And so, I think, is his account of what he finds there: Hearing a train whistle in the distance over the prairie.
Harris said he is of Swedish heritage, and he looked up relatives in New London, Iowa, who stayed there when his mother married an Englishman and moved to Great Britain. In speaking with people there, he found "that many sometimes define themselves as Swedish, German, Danish or Norwegian: cracking rude jokes about the others and cooking food associated with these long ago former homelands." Rings true.
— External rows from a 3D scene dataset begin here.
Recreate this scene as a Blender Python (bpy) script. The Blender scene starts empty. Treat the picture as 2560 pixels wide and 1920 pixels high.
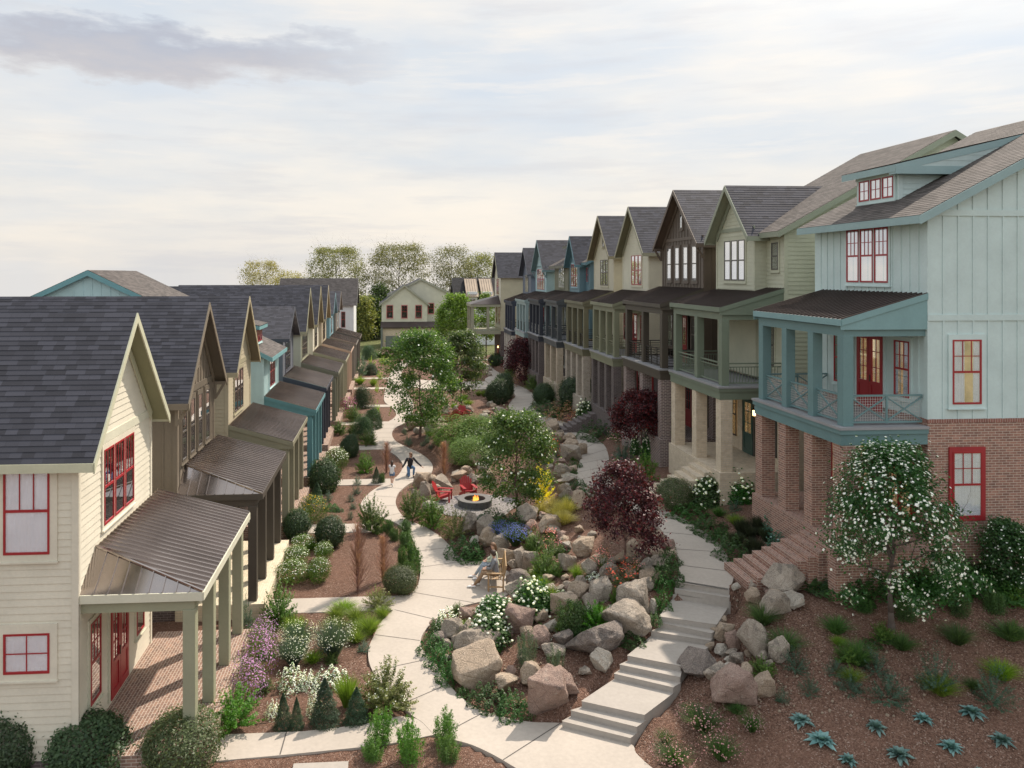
import bpy, math, random
import numpy as np
from mathutils import Vector, Matrix
from mathutils.geometry import tessellate_polygon
R = math.radians
SC = bpy.context.scene
COL = SC.collection
# ---------------------------------------------------------------- camera
F_, CX, CY, CAMZ = 1950.0, 1108.5, 687.0, 10.7
YAW = math.atan(0.07)
cd = bpy.data.cameras.new('camera'); cam = bpy.data.objects.new('camera', cd); COL.objects.link(cam)
cam.location = (0, 0, CAMZ); cam.rotation_euler = (R(90), 0, -YAW)
cd.sensor_width = 36; cd.lens = F_ / 2560 * 36
cd.shift_x = (1280 - CX) / 2560; cd.shift_y = -(960 - CY) / 2560
cd.clip_start = 0.2; cd.clip_end = 6000
SC.camera = cam
SC.view_settings.view_transform = 'Standard'; SC.view_settings.look = 'None'
SC.view_settings.exposure = 0.12; SC.view_settings.gamma = 1
# ---------------------------------------------------------------- light
SUN_AZ, SUN_EL = R(43), R(48)
sd = bpy.data.lights.new('sun', 'SUN'); sun = bpy.data.objects.new('sun', sd); COL.objects.link(sun)
sd.energy = 5.0; sd.angle = R(0.8); sd.color = (1.0, 0.88, 0.75)
sv = Vector((math.sin(SUN_AZ) * math.cos(SUN_EL), math.cos(SUN_AZ) * math.cos(SUN_EL), math.sin(SUN_EL)))
sun.rotation_euler = (-sv).to_track_quat('-Z', 'Y').to_euler(); sun.location = (40, 60, 80)
w = bpy.data.worlds.new('World'); SC.world = w; w.use_nodes = True
nt = w.node_tree; nt.nodes.clear()
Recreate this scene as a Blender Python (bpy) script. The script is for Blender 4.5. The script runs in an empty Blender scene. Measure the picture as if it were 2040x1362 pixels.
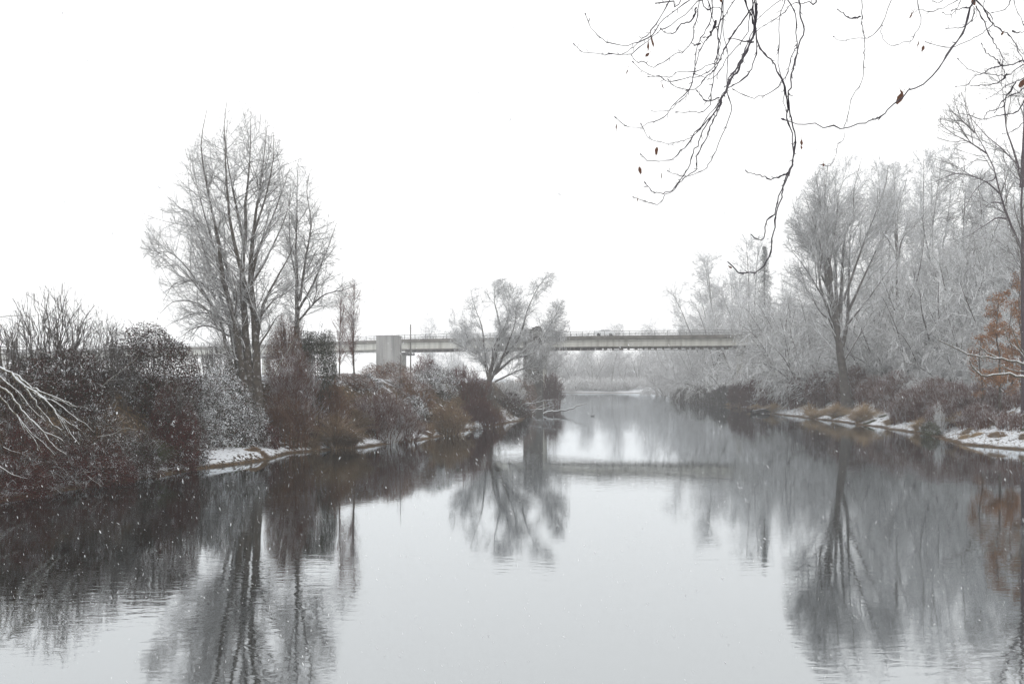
import bpy, math, random
import numpy as np
from mathutils import Vector

# ------------------------------------------------------------------ camera, world, light, exposure
sc = bpy.context.scene
COL = sc.collection
F = 1800.0            # focal length in photo pixels (photo 2040 wide)
CAMZ = 5.0
HOR = 760.0           # horizon row in the photo
cd = bpy.data.cameras.new('camera')
cam = bpy.data.objects.new('camera', cd)
COL.objects.link(cam)
cam.location = (0, 0, CAMZ)
cam.rotation_euler = (math.radians(90), 0, 0)
cd.sensor_width = 36.0
cd.lens = 36.0 * F / 2040.0
cd.shift_y = (HOR - 681.0) / 2040.0
cd.clip_start = 0.05
cd.clip_end = 4000
sc.camera = cam

SUN_EL, SUN_AZ = math.radians(48), math.radians(150)
w = bpy.data.worlds.new("World")
sc.world = w
w.use_nodes = True
nt = w.node_tree
nt.nodes.clear()
out = nt.nodes.new('ShaderNodeOutputWorld')
bg1 = nt.nodes.new('ShaderNodeBackground')
sky = nt.nodes.new('ShaderNodeTexSky')
sky.sky_type = 'NISHITA'
sky.sun_disc = False
sky.sun_elevation = SUN_EL
sky.sun_rotation = SUN_AZ
sky.dust_density = 6
nt.links.new(sky.outputs[0], bg1.inputs[0])
bg1.inputs[1].default_value = 0.05
bg2 = nt.nodes.new('ShaderNodeBackground')      # the closed white cloud deck
bg2.inputs[0].default_value = (1.0, 1.0, 0.995, 1)
bg2.inputs[1].default_value = 1.42
mx = nt.nodes.new('ShaderNodeMixShader')
mx.inputs[0].default_value = 0.9
nt.links.new(bg1.outputs[0], mx.inputs[1])
nt.links.new(bg2.outputs[0], mx.inputs[2])
nt.links.new(mx.outputs[0], out.inputs[0])

sl = bpy.data.lights.new('sun', 'SUN')
sl.energy = 0.5
sl.angle = math.radians(25)
sl.color = (1.0, 0.97, 0.93)
so = bpy.data.objects.new('sun', sl)
COL.objects.link(so)
so.rotation_euler = (math.radians(90) - SUN_EL, 0, math.radians(180) - SUN_AZ)
so.location = (0, 0, 80)

sc.view_settings.view_transform = 'Standard'
sc.view_settings.look = 'None'
sc.view_settings.exposure = 0.0
sc.view_settings.gamma = 1.0
sc.render.engine = 'CYCLES'
cy = sc.cycles
cy.max_bounces = 6
cy.diffuse_bounces = 2
cy.glossy_bounces = 2
cy.volume_bounces = 2
cy.transparent_max_bounces = 4
cy.caustics_reflective = False
cy.caustics_refractive = False
cy.use_denoising = True

rng = np.random.default_rng(7)

# ------------------------------------------------------------------ helpers
def W(px, py, d):
    return np.array([(px - 1020.0) / F * d, d, CAMZ - (py - HOR) / F * d])

def tag(o, label=None, cat=None, group=None, kind=None):
    if label: o['label'] = label
    if cat: o['category'] = cat
    if group: o['group'] = group
    if kind: o['kind'] = kind
    return o

def empty(name, loc, label, cat, group=None):
    o = bpy.data.objects.new(name, None)
    COL.objects.link(o)
    o.location = tuple(float(v) for v in loc)
    o.empty_display_size = 0.3
    return tag(o, label, cat, group)

def mesh_obj(name, chunks, mats, parent=None, origin=None, smooth=True):
    """chunks: list of (V (n,3), F (m,4 or m,3), material index)."""
    chunks = [c for c in chunks if len(c[0]) and len(c[1])]
    me = bpy.data.meshes.new(name)
    V = np.concatenate([c[0] for c in chunks]).astype(np.float32)
    if origin is not None:
        V = V - np.asarray(origin, dtype=np.float32)
    loops, tot, mi = [], [], []
    off = 0
    for v, f, m in chunks:
        loops.append((f + off).ravel())
        tot.append(np.full(len(f), f.shape[1]))
        mi.append(np.full(len(f), m))
        off += len(v)
    loops = np.concatenate(loops).astype(np.int32)
    tot = np.concatenate(tot).astype(np.int32)
    mi = np.concatenate(mi).astype(np.int32)
    me.vertices.add(len(V))
    me.vertices.foreach_set('co', V.ravel())
    me.loops.add(len(loops))
    me.loops.foreach_set('vertex_index', loops)
    me.polygons.add(len(tot))
    st = np.concatenate([[0], np.cumsum(tot)[:-1]]).astype(np.int32)
    me.polygons.foreach_set('loop_start', st)
    me.polygons.foreach_set('loop_total', tot)
    me.polygons.foreach_set('material_index', mi)
    me.polygons.foreach_set('use_smooth', np.full(len(tot), smooth))
    me.update(calc_edges=True)
    if not isinstance(mats, (list, tuple)): mats = [mats]
    for m in mats: me.materials.append(m)
    o = bpy.data.objects.new(name, me)
    COL.objects.link(o)
    if parent is not None: o.parent = parent
    elif origin is not None: o.location = tuple(float(v) for v in origin)
    return o

def copy_thing(root, loc, rz, scale, label, group):
    r = root.copy()
    COL.objects.link(r)
    r.location = tuple(float(v) for v in loc)
    r.rotation_euler = (0, 0, rz)
    r.scale = scale
    r['label'] = label
    if group: r['group'] = group
    for ch in list(root.children):
        c = ch.copy()
        COL.objects.link(c)
        c.parent = r
        for g in list(ch.children):
            q = g.copy()
            COL.objects.link(q)
            q.parent = c
    return r

def box(x0, x1, y0, y1, z0, z1, m=0):
    V = np.array([[x0,y0,z0],[x1,y0,z0],[x1,y1,z0],[x0,y1,z0],[x0,y0,z1],[x1,y0,z1],[x1,y1,z1],[x0,y1,z1]], float)
    Fc = np.array([[3,2,1,0],[4,5,6,7],[0,1,5,4],[1,2,6,5],[2,3,7,6],[3,0,4,7]])
    return (V, Fc, m)

def obox(c, ax, hx, hy, z0, z1, m=0, taper=1.0):
    """box centred at c (x,y), long axis direction ax, half sizes, optional top taper."""
    ax = np.array([ax[0], ax[1]], float); ax /= np.linalg.norm(ax)
    ay = np.array([-ax[1], ax[0]])
    V = []
    for z, k in ((z0, 1.0), (z1, taper)):
        for sx, sy in ((-1,-1),(1,-1),(1,1),(-1,1)):
            p = np.array(c[:2]) + ax*hx*sx*k + ay*hy*sy*k
            V.append([p[0], p[1], z])
    Fc = np.array([[3,2,1,0],[4,5,6,7],[0,1,5,4],[1,2,6,5],[2,3,7,6],[3,0,4,7]])
    return (np.array(V), Fc, m)

def unit(v):
    return v / np.maximum(np.linalg.norm(v, axis=-1, keepdims=True), 1e-9)

def tubes(P, R, k=3, m=0):
    P = np.asarray(P, float); R = np.asarray(R, float)
    if P.ndim == 2: P = P[None]; R = R[None]
    B, n, _ = P.shape
    if B == 0: return (np.zeros((0,3)), np.zeros((0,4), int), m)
    T = np.empty_like(P)
    T[:,1:-1] = P[:,2:] - P[:,:-2]
    T[:,0] = P[:,1] - P[:,0]; T[:,-1] = P[:,-1] - P[:,-2]
    T = unit(T)
    mean = unit(P[:,-1] - P[:,0])
    ref = np.where(np.abs(mean[:,2:3]) > 0.75, np.array([[1.0,0.3,0]]), np.array([[0,0,1.0]]))
    N = unit(np.cross(T, ref[:,None,:] + 0*T))
    Bn = np.cross(T, N)
    a = np.arange(k) * 2*math.pi/k + math.pi/2
    V = P[:,:,None,:] + R[:,:,None,None]*(N[:,:,None,:]*np.cos(a)[None,None,:,None] + Bn[:,:,None,:]*np.sin(a)[None,None,:,None])
    V = V.reshape(-1,3)
    b = np.arange(B)[:,None,None]*n*k
    i = np.arange(n-1)[None,:,None]*k
    j = np.arange(k)[None,None,:]
    j2 = (j+1) % k
    Fc = np.stack([b+i+j, b+i+j2, b+i+k+j2, b+i+k+j], -1).reshape(-1,4)
    return (V, Fc, m)

def resample(pts, n, wob=0.0):
    pts = np.asarray(pts, float)
    # Catmull-Rom
    P = np.vstack([2*pts[0]-pts[1], pts, 2*pts[-1]-pts[-2]])
    dens = []
    for i in range(1, len(P)-2):
        t = np.linspace(0, 1, 12, endpoint=False)[:,None]
        a,b,c,d = P[i-1],P[i],P[i+1],P[i+2]
        dens.append(0.5*((2*b)+(-a+c)*t+(2*a-5*b+4*c-d)*t*t+(-a+3*b-3*c+d)*t**3))
    dens = np.vstack(dens+[pts[-1:]])
    L = np.concatenate([[0], np.cumsum(np.linalg.norm(np.diff(dens, axis=0), axis=1))])
    s = np.linspace(0, L[-1], n)
    o = np.stack([np.interp(s, L, dens[:,k]) for k in range(3)], 1)
    if wob:
        q = rng.normal(0, wob, o.shape); q[0] = 0; q[-1] = 0
        o = o + q
    return o

def grow(P, R, dens, t0, t1, ang, asd, ln, r, rtip=0.006, npts=5, trop=0.0, bend=0.0, wob=0.08, out=0.0, axis=None,
         inside=None, lfall=0.5, mincount=0, bias=1.0):
    B, n, _ = P.shape
    L = np.linalg.norm(np.diff(P, axis=1), axis=2).sum(1)
    cnt = rng.poisson(np.maximum(dens*L*(t1-t0), mincount))
    idx = np.repeat(np.arange(B), cnt)
    K = len(idx)
    if K == 0: return np.zeros((0,npts,3)), np.zeros((0,npts))
    t = t0 + (t1-t0)*rng.random(K)**bias
    f = t*(n-1); i = np.minimum(f.astype(int), n-2); fr = (f-i)[:,None]
    S = P[idx,i]*(1-fr) + P[idx,i+1]*fr
    T = unit(P[idx,i+1] - P[idx,i])
    pr = R[idx,i]*(1-fr[:,0]) + R[idx,i+1]*fr[:,0]
    rv = rng.normal(size=(K,3))
    if out and axis is not None:
        o = S - axis; o[:,2] = 0
        rv += out*unit(o)
    pp = unit(rv - T*(rv*T).sum(1, keepdims=True))
    a = np.radians(rng.normal(ang, asd, K))[:,None]
    D = T*np.cos(a) + pp*np.sin(a)
    D[:,2] += trop
    D = unit(D)
    Ln = ln*rng.uniform(0.55, 1.25, K)*(1 - lfall*t)
    if inside is not None:
        cut = np.full(K, 1.0); alive = np.ones(K, bool)
        for q in np.linspace(0.15, 1.0, 7):
            ok = inside(S + D*(Ln*q)[:,None])
            newly = alive & ~ok
            cut[newly] = q
            alive &= ok
        keep = inside(S) | (rng.random(K) < 0.2)
        Ln = Ln*np.where(alive, 1.0, np.maximum(cut*rng.uniform(0.7,1.15,K), 0.12))
        S, D, Ln, pr = S[keep], D[keep], Ln[keep], pr[keep]
        K = len(S)
    out_P = np.empty((K,npts,3)); out_P[:,0] = S
    step = (Ln/(npts-1))[:,None]
    for q in range(1, npts):
        out_P[:,q] = out_P[:,q-1] + D*step
        D = D + rng.normal(0, wob, D.shape)
        D[:,2] += bend
        D = unit(D)
    r0 = np.minimum(pr*0.7, r*np.sqrt(np.clip(Ln/ln, 0.1, 1.5)))
    r0 = np.maximum(r0, rtip)
    u = np.linspace(0, 1, npts)[None,:]
    out_R = r0[:,None]*(1-u) + rtip*u
    return out_P, out_R

def env_fn(rows, d, yc=None, dk=0.85):
    """rows: (py, xl, xr) in photo pixels at depth d -> inside test in world."""
    rows = sorted(rows)
    py = np.array([r[0] for r in rows], float)
    xl = np.array([r[1] for r in rows], float); xr = np.array([r[2] for r in rows], float)
    yc = d if yc is None else yc
    def inside(p):
        Y = (CAMZ - p[:,2])*F/d + HOR
        X = p[:,0]*F/d + 1020
        l = np.interp(Y, py, xl); r = np.interp(Y, py, xr)
        c = (l+r)/2; hw = np.maximum((r-l)/2, 1)
        dy = (p[:,1]-yc)*F/d
        return (Y > py[0]) & (Y < py[-1]) & (((X-c)/hw)**2 + (dy/(hw*dk))**2 < 1)
    return inside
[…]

So does something else Harris said. Here's his account of visiting his grandparents' farm, which is no longer in the family, with a local museum director:
As we stood outside the farmhouse in which my fondly-remembered grandfather had grown up, we thought of a story he had often told. He was an urbane man, born to a farmer's lifestyle he hated. He used to say he had lain in bed at night as a boy, listening to the sound of a train whistle nearby, and wishing he was on it, heading to a big city, going anywhere but a prairie farmstead. As we stood on the grass outside the farmhouse we felt a disappointment that my grandfather's story now seemed untrue. The nearest train tracks were miles away and the sound surely could not have carried that far. Then, in the silence that only the prairies can bring, we suddenly heard a distant blast from a whistle echo over the fields. He had been telling the truth after all. It was a reminder that just as Americans can find some roots in Europe, Africa and Asia, so an Englishman can find them in America.Harris had some interesting thoughts about what he calls "a quest for defining oneself by another part of the world that a long ago ancestor left behind." But it's that train whistle in the night that spoke to me. How American.